Given exercise ▸ Would you output the whole listing below, exactly as it reads?

Scene modeling code data
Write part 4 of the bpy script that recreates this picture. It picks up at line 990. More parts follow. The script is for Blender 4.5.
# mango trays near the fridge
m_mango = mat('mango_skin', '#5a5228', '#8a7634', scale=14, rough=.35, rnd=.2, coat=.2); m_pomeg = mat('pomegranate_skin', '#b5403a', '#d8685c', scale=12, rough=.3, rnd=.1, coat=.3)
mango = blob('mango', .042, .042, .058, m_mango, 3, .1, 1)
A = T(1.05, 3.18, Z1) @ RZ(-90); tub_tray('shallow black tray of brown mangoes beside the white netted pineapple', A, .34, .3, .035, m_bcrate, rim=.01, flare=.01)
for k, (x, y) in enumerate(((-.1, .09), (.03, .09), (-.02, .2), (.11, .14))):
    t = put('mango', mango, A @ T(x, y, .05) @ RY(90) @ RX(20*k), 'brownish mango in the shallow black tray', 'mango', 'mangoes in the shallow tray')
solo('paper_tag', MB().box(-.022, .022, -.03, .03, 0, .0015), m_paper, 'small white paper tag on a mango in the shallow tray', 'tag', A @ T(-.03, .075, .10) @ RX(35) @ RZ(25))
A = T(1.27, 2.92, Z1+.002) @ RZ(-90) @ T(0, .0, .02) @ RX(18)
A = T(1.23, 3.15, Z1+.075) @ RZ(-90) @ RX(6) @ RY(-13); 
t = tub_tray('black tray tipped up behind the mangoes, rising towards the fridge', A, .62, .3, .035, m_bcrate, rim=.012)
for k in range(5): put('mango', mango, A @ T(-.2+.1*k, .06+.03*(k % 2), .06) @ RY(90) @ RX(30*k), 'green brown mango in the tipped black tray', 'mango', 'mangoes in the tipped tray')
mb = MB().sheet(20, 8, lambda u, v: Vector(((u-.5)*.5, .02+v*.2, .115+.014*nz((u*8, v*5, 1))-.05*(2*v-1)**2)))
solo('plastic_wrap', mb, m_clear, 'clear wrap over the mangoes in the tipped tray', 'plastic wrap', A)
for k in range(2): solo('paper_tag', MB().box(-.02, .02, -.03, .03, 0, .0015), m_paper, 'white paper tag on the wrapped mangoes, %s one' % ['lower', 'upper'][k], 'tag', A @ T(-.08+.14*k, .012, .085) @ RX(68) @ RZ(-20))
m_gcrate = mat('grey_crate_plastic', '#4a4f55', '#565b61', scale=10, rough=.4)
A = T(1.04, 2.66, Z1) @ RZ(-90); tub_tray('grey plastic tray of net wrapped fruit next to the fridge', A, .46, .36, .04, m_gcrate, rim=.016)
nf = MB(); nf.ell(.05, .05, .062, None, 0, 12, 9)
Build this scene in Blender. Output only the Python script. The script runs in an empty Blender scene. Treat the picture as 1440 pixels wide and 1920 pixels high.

Reply to the task ▸
Write part 4 of the bpy script that recreates this picture. It picks up at line 990. More parts follow. The script is for Blender 4.5.
# mango trays near the fridge
m_mango = mat('mango_skin', '#5a5228', '#8a7634', scale=14, rough=.35, rnd=.2, coat=.2); m_pomeg = mat('pomegranate_skin', '#b5403a', '#d8685c', scale=12, rough=.3, rnd=.1, coat=.3)
mango = blob('mango', .042, .042, .058, m_mango, 3, .1, 1)
A = T(1.05, 3.18, Z1) @ RZ(-90); tub_tray('shallow black tray of brown mangoes beside the white netted pineapple', A, .34, .3, .035, m_bcrate, rim=.01, flare=.01)
for k, (x, y) in enumerate(((-.1, .09), (.03, .09), (-.02, .2), (.11, .14))):
    t = put('mango', mango, A @ T(x, y, .05) @ RY(90) @ RX(20*k), 'brownish mango in the shallow black tray', 'mango', 'mangoes in the shallow tray')
solo('paper_tag', MB().box(-.022, .022, -.03, .03, 0, .0015), m_paper, 'small white paper tag on a mango in the shallow tray', 'tag', A @ T(-.03, .075, .10) @ RX(35) @ RZ(25))
A = T(1.27, 2.92, Z1+.002) @ RZ(-90) @ T(0, .0, .02) @ RX(18)
A = T(1.23, 3.15, Z1+.075) @ RZ(-90) @ RX(6) @ RY(-13); 
t = tub_tray('black tray tipped up behind the mangoes, rising towards the fridge', A, .62, .3, .035, m_bcrate, rim=.012)
for k in range(5): put('mango', mango, A @ T(-.2+.1*k, .06+.03*(k % 2), .06) @ RY(90) @ RX(30*k), 'green brown mango in the tipped black tray', 'mango', 'mangoes in the tipped tray')
mb = MB().sheet(20, 8, lambda u, v: Vector(((u-.5)*.5, .02+v*.2, .115+.014*nz((u*8, v*5, 1))-.05*(2*v-1)**2)))
solo('plastic_wrap', mb, m_clear, 'clear wrap over the mangoes in the tipped tray', 'plastic wrap', A)
for k in range(2): solo('paper_tag', MB().box(-.02, .02, -.03, .03, 0, .0015), m_paper, 'white paper tag on the wrapped mangoes, %s one' % ['lower', 'upper'][k], 'tag', A @ T(-.08+.14*k, .012, .085) @ RX(68) @ RZ(-20))
m_gcrate = mat('grey_crate_plastic', '#4a4f55', '#565b61', scale=10, rough=.4)
A = T(1.04, 2.66, Z1) @ RZ(-90); tub_tray('grey plastic tray of net wrapped fruit next to the fridge', A, .46, .36, .04, m_gcrate, rim=.016)
nf = MB(); nf.ell(.05, .05, .062, None, 0, 12, 9)
Build this scene in Blender. Output only the Python script. The script runs in an empty Blender scene. Treat the picture as 1440 pixels wide and 1920 pixels high.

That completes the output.